[Exercise requirements]:
Quote every line from the top of the listing down to and including the line that contains "M_print, t, holes=[circ2])".

[Dataset content]:
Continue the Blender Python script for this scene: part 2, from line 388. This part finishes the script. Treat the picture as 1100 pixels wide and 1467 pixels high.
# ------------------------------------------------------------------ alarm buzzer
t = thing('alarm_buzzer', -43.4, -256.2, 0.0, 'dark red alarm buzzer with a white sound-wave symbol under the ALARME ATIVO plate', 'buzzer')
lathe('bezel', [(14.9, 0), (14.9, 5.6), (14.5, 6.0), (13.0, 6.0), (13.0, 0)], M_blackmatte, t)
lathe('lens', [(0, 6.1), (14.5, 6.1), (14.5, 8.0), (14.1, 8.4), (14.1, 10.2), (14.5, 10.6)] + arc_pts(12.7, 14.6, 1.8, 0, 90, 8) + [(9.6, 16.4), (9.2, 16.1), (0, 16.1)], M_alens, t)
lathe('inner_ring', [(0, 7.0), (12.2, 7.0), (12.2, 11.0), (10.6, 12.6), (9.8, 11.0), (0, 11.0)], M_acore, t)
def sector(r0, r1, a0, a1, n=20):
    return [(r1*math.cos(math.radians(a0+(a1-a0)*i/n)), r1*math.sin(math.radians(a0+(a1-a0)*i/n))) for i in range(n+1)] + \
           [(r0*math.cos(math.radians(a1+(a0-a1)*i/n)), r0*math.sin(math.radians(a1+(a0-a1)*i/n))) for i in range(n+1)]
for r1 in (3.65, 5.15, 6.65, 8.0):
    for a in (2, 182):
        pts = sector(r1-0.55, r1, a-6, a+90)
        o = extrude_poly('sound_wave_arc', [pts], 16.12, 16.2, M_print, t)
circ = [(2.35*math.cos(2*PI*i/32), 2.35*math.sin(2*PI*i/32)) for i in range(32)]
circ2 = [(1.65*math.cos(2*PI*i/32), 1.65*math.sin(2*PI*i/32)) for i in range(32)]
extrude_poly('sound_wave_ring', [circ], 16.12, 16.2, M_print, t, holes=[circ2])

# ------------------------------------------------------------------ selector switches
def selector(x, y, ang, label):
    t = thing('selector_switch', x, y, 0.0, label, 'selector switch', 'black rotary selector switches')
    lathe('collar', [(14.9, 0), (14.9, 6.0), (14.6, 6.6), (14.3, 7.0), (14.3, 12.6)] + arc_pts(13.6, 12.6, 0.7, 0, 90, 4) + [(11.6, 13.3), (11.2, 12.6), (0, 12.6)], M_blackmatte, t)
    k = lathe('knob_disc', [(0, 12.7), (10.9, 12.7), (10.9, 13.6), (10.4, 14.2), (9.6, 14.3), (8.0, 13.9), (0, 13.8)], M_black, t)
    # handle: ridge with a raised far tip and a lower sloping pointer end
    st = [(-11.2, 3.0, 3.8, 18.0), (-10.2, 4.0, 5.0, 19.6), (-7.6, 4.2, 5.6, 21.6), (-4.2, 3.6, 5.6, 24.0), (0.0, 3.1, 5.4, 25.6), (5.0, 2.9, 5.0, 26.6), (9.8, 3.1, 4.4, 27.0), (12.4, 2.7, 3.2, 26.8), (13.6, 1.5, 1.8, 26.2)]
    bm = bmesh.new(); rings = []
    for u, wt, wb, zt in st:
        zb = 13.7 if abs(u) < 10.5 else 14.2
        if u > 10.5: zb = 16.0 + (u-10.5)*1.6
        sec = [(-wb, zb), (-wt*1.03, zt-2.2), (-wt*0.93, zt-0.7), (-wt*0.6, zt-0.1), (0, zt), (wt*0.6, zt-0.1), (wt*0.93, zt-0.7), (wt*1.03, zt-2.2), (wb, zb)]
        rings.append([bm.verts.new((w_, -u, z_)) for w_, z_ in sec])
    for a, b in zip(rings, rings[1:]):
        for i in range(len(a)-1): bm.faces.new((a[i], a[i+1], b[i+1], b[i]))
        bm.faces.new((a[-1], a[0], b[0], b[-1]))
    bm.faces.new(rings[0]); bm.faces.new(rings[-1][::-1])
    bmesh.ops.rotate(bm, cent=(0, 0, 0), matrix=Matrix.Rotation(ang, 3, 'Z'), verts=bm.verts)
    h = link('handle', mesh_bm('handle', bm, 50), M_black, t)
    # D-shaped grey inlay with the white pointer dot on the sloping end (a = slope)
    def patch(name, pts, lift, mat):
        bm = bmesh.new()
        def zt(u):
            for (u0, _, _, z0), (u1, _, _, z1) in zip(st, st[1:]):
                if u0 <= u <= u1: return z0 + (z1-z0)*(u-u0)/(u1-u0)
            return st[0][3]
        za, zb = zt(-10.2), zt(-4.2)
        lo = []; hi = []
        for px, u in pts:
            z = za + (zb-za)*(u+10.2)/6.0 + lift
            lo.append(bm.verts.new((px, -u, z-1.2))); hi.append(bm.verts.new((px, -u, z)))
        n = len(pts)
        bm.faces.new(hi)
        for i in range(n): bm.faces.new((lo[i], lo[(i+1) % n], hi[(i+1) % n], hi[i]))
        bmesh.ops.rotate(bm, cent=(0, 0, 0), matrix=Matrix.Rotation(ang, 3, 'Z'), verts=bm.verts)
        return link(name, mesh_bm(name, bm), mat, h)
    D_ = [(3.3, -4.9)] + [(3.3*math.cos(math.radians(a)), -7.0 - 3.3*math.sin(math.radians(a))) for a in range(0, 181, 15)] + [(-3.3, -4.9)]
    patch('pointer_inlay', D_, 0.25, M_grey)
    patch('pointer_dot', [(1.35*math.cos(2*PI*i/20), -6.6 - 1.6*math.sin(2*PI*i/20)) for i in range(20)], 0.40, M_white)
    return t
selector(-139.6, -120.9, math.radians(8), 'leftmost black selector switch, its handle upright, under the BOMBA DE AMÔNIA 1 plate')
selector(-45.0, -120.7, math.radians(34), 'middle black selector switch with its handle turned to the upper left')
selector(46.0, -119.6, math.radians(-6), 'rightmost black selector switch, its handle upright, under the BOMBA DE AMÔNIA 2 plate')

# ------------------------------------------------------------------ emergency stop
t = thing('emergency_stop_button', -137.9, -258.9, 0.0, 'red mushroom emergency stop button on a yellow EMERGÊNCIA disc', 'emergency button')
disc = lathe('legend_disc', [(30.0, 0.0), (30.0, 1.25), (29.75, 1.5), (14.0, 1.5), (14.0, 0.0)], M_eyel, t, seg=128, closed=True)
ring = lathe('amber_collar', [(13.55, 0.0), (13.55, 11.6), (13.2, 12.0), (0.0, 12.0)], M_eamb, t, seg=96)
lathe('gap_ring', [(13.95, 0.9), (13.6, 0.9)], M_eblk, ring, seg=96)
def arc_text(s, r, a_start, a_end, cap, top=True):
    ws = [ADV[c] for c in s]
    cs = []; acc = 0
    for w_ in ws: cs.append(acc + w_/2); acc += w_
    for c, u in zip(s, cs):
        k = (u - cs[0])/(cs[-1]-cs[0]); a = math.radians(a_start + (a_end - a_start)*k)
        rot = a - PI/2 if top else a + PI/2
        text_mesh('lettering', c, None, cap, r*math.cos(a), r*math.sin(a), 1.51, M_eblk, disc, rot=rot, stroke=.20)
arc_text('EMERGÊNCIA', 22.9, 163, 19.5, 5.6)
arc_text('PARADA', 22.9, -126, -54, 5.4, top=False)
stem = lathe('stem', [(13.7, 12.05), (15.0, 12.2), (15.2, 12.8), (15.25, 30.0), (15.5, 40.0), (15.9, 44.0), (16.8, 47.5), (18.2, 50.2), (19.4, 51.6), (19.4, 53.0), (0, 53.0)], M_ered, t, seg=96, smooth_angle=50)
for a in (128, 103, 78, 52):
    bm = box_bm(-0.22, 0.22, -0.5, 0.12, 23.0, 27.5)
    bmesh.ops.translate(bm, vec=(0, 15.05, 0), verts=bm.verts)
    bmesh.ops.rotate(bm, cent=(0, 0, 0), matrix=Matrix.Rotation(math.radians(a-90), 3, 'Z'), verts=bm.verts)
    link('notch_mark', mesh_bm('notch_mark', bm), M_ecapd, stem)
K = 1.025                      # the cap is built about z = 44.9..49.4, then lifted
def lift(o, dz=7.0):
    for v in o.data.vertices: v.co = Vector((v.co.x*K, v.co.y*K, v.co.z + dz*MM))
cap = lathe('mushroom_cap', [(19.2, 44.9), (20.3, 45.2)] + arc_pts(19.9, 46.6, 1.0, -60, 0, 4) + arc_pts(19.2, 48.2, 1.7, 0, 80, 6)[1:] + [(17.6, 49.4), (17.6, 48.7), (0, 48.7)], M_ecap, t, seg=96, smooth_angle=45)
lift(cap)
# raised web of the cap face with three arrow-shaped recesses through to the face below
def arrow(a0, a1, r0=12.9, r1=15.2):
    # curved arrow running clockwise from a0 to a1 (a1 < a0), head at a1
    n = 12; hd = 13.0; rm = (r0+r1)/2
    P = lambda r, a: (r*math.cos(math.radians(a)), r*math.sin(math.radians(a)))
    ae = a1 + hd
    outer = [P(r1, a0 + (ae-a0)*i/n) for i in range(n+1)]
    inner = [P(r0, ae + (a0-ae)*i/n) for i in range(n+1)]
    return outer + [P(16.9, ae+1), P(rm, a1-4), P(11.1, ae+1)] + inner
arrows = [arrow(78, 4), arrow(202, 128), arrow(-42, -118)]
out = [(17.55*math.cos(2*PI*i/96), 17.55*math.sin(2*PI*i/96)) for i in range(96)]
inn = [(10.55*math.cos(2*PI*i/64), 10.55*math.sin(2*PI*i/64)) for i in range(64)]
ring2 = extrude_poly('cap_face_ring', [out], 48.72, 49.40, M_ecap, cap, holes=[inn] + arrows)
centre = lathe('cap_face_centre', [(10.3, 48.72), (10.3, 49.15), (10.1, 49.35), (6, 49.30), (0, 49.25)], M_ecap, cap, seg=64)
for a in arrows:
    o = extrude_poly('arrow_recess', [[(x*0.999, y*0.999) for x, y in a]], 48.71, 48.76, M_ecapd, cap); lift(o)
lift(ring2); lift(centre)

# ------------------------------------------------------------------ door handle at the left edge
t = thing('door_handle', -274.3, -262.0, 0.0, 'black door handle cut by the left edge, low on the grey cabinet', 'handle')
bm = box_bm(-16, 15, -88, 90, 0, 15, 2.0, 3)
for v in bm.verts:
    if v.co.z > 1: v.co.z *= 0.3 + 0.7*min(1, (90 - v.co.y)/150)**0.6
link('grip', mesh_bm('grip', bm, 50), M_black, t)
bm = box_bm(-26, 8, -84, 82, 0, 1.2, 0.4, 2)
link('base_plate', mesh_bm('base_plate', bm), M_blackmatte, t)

[Reply to the task]:
Continue the Blender Python script for this scene: part 2, from line 388. This part finishes the script. Treat the picture as 1100 pixels wide and 1467 pixels high.
# ------------------------------------------------------------------ alarm buzzer
t = thing('alarm_buzzer', -43.4, -256.2, 0.0, 'dark red alarm buzzer with a white sound-wave symbol under the ALARME ATIVO plate', 'buzzer')
lathe('bezel', [(14.9, 0), (14.9, 5.6), (14.5, 6.0), (13.0, 6.0), (13.0, 0)], M_blackmatte, t)
lathe('lens', [(0, 6.1), (14.5, 6.1), (14.5, 8.0), (14.1, 8.4), (14.1, 10.2), (14.5, 10.6)] + arc_pts(12.7, 14.6, 1.8, 0, 90, 8) + [(9.6, 16.4), (9.2, 16.1), (0, 16.1)], M_alens, t)
lathe('inner_ring', [(0, 7.0), (12.2, 7.0), (12.2, 11.0), (10.6, 12.6), (9.8, 11.0), (0, 11.0)], M_acore, t)
def sector(r0, r1, a0, a1, n=20):
    return [(r1*math.cos(math.radians(a0+(a1-a0)*i/n)), r1*math.sin(math.radians(a0+(a1-a0)*i/n))) for i in range(n+1)] + \
           [(r0*math.cos(math.radians(a1+(a0-a1)*i/n)), r0*math.sin(math.radians(a1+(a0-a1)*i/n))) for i in range(n+1)]
for r1 in (3.65, 5.15, 6.65, 8.0):
    for a in (2, 182):
        pts = sector(r1-0.55, r1, a-6, a+90)
        o = extrude_poly('sound_wave_arc', [pts], 16.12, 16.2, M_print, t)
circ = [(2.35*math.cos(2*PI*i/32), 2.35*math.sin(2*PI*i/32)) for i in range(32)]
circ2 = [(1.65*math.cos(2*PI*i/32), 1.65*math.sin(2*PI*i/32)) for i in range(32)]
extrude_poly('sound_wave_ring', [circ], 16.12, 16.2, M_print, t, holes=[circ2])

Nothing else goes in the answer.